We had only been in the Kingsway house six months when Dad was transferred to Mombasa to take over the shipping section at the African Mercantile there. My mother had to vacate the Dar-es-Salaam house but there was nowhere for us to live in Mombasa so we went on an extended tour. We started by travelling up to Kongwa, inland from Dar-es-Salaam, by train, where friends were opening up a farm on which they hoped to grow tobacco. They lived in fairly primitive conditions out in the bush: we heard leopard coughing at night and our hosts had to lock up their two great danes at night as otherwise the leopards would have eaten them. Richard and I enjoyed ourselves. In the picture we're helping with the washing up.
After travelling back to Dar we flew across to Zanzibar where we visited the beaches where our parents had spent so much time when they met.

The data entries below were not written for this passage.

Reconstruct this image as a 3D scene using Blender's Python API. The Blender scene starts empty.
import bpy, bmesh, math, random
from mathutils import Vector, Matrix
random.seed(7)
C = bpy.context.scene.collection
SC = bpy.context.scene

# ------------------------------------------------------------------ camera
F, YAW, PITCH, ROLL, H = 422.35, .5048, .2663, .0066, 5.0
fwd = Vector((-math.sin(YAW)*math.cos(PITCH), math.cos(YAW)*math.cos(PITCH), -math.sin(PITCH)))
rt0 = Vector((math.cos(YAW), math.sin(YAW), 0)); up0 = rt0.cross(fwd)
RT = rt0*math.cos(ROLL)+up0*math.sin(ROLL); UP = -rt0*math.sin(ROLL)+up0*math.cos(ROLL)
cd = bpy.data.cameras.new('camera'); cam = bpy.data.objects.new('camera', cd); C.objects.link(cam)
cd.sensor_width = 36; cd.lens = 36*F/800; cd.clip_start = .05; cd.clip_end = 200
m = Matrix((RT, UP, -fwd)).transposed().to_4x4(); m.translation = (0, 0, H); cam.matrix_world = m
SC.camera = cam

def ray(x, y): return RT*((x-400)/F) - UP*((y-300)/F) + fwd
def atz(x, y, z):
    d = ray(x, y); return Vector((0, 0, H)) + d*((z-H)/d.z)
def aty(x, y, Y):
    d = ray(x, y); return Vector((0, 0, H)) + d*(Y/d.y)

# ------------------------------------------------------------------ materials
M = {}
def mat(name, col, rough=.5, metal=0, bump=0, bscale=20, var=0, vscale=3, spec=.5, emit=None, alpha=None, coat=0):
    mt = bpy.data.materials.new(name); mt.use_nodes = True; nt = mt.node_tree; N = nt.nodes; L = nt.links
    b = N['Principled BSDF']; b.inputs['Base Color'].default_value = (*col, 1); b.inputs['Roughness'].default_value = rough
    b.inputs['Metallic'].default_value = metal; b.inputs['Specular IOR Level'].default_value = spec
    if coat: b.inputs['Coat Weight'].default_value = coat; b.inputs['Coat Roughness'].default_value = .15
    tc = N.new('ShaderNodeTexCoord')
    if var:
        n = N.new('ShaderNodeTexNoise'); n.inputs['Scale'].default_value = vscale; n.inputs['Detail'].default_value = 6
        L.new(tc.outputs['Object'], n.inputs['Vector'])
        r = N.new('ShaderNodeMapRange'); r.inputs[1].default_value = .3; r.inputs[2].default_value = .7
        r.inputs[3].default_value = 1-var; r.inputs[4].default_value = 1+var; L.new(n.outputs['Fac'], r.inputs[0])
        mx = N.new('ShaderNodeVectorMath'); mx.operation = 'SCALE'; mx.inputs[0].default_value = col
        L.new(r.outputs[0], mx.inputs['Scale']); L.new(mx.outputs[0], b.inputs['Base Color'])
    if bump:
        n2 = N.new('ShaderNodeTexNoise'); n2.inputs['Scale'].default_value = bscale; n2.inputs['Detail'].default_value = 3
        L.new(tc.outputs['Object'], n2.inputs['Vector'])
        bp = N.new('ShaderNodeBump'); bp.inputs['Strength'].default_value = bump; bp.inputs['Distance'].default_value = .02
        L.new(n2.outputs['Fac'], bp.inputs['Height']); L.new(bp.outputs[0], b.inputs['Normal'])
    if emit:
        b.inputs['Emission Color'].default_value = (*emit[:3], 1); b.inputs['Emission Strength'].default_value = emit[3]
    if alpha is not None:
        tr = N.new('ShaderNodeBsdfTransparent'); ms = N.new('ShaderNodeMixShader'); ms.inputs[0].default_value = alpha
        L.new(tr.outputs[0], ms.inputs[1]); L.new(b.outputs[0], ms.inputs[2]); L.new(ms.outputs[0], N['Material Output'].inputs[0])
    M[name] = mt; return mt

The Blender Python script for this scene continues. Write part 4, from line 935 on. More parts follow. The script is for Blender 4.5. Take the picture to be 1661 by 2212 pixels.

While we were there our mother had this studio photo taken of us.
From Zanzibar we flew to Tanga, to the north of Dar, where we stayed just inland from the town with a man we always knew as 'Bwana Bartlett'. Mum had come to know him when he had been brought out to Zanzibar to sort out some major problems in the clove-growing industry, a dispute which ended in a riot. She had also worked with him on the Zanzibar rationing board during the war. Bwana Bartlett now worked for the Tanganyika Sisal Corporation, and his bungalow, called 'Geiglitz', was a typical old German one.
By this time a house had become available so we travelled north to Mombasa.